Required task –
The line containing "DOOR_P = (3.345, 4.295, 2.53)" marks the end: quote every line from the start of the records below through it, word for word.

Records to process –
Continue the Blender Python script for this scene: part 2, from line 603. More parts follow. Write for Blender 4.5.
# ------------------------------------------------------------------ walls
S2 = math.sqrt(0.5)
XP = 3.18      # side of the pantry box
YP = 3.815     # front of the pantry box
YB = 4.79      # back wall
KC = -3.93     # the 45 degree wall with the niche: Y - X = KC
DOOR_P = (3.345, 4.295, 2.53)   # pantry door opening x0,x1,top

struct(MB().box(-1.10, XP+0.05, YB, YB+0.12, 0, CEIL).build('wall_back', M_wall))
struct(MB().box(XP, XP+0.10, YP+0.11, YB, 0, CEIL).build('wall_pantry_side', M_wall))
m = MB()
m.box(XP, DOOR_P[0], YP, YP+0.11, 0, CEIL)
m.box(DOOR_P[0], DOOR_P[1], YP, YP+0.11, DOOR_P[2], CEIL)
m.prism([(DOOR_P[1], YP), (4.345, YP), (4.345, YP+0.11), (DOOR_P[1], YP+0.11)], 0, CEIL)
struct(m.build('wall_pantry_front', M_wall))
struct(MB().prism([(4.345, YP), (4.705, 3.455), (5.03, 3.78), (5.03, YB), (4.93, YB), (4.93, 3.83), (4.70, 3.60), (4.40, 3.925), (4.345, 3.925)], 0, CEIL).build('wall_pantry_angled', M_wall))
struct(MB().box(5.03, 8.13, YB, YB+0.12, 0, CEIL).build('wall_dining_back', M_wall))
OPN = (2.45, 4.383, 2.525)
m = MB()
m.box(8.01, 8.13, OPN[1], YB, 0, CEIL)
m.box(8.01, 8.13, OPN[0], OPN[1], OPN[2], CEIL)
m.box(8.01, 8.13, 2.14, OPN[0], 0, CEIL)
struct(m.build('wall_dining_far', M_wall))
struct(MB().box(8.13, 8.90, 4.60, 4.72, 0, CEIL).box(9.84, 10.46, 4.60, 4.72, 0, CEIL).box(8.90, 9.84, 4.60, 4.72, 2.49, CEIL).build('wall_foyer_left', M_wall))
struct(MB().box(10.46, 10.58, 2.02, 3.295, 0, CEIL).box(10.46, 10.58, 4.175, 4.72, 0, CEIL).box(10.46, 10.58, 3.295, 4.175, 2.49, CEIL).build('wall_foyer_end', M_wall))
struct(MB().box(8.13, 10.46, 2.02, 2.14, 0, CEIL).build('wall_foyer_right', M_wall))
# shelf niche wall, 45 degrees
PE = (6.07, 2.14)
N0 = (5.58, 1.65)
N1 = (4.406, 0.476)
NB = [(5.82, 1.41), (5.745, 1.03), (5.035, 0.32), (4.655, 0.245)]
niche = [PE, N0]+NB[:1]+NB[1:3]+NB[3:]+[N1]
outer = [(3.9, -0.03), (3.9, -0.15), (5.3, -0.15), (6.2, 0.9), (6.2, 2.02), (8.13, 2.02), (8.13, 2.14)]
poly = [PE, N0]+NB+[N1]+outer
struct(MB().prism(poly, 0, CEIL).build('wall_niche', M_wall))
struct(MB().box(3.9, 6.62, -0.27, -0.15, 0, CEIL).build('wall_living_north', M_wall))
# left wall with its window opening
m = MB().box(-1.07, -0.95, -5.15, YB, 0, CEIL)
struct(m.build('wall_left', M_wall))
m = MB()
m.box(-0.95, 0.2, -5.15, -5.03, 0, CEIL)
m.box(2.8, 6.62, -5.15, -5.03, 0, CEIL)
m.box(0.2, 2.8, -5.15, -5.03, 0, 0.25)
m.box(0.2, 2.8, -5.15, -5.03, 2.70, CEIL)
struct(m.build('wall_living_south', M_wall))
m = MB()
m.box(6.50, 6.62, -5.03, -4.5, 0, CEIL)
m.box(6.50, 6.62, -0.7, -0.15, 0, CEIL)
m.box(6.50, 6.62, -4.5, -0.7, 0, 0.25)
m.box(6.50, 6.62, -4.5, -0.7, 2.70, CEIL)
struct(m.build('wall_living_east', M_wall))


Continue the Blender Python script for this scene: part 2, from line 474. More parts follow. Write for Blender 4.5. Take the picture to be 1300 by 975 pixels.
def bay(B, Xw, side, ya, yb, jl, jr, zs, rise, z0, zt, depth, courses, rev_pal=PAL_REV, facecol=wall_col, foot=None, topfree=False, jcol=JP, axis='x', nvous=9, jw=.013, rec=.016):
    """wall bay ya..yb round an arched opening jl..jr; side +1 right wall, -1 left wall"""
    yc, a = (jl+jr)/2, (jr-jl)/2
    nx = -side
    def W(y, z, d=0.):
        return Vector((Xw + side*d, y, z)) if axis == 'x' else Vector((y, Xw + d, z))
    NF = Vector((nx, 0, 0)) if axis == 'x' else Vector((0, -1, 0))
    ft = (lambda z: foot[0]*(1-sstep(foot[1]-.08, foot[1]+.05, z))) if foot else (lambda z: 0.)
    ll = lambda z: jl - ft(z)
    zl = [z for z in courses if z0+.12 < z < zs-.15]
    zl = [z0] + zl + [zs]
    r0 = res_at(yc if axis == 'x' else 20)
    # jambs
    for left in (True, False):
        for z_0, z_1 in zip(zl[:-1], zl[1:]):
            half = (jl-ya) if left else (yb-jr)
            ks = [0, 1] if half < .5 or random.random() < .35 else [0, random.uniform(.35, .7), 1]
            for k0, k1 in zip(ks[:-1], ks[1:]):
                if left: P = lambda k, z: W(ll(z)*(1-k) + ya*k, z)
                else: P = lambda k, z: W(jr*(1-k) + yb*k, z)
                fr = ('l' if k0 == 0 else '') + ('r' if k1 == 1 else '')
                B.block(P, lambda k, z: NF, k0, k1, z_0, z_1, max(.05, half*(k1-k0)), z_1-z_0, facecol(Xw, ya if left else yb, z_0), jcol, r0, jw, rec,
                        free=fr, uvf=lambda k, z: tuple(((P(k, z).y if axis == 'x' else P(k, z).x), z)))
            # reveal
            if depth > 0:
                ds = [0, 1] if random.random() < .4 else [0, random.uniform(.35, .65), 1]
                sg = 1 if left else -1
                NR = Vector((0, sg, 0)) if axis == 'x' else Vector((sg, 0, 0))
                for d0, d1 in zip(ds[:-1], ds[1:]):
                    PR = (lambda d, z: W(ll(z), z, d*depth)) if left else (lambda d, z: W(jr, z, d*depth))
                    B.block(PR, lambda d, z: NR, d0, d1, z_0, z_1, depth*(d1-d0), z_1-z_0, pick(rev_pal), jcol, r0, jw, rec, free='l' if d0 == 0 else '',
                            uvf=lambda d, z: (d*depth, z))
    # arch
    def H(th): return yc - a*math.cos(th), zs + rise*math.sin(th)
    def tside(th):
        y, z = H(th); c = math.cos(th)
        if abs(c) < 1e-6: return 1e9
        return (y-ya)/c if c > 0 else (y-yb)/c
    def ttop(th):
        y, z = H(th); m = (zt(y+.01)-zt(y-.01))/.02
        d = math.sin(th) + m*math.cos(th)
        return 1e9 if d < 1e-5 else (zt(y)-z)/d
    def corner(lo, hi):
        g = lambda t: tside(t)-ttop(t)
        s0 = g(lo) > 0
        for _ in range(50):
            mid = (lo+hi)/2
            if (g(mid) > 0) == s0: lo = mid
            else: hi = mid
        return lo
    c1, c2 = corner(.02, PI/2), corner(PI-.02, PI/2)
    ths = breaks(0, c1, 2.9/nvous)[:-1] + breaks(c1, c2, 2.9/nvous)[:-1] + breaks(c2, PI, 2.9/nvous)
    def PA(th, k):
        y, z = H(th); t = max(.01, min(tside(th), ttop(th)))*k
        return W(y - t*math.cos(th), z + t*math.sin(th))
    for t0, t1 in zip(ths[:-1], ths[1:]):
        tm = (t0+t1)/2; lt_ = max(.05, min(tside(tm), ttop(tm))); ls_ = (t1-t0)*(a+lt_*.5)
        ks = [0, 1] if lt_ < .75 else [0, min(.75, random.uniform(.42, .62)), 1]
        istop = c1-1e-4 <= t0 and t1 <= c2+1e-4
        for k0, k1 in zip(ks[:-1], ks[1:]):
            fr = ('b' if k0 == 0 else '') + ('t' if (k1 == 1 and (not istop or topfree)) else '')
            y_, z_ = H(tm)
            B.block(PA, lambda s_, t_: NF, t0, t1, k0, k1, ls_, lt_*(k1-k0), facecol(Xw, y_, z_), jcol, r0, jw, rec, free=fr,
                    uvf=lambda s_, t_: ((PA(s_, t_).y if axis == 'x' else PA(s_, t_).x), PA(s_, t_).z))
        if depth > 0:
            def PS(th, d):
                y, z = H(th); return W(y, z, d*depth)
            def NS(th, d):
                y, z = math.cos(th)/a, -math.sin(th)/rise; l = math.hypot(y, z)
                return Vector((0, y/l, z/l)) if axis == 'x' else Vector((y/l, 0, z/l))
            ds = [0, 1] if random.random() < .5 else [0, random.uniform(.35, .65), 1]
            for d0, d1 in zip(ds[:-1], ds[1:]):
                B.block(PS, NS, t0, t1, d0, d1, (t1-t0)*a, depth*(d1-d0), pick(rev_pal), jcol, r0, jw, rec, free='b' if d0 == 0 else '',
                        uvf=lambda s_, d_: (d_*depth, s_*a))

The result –
Continue the Blender Python script for this scene: part 2, from line 603. More parts follow. Write for Blender 4.5.
# ------------------------------------------------------------------ walls
S2 = math.sqrt(0.5)
XP = 3.18      # side of the pantry box
YP = 3.815     # front of the pantry box
YB = 4.79      # back wall
KC = -3.93     # the 45 degree wall with the niche: Y - X = KC
DOOR_P = (3.345, 4.295, 2.53)   # pantry door opening x0,x1,top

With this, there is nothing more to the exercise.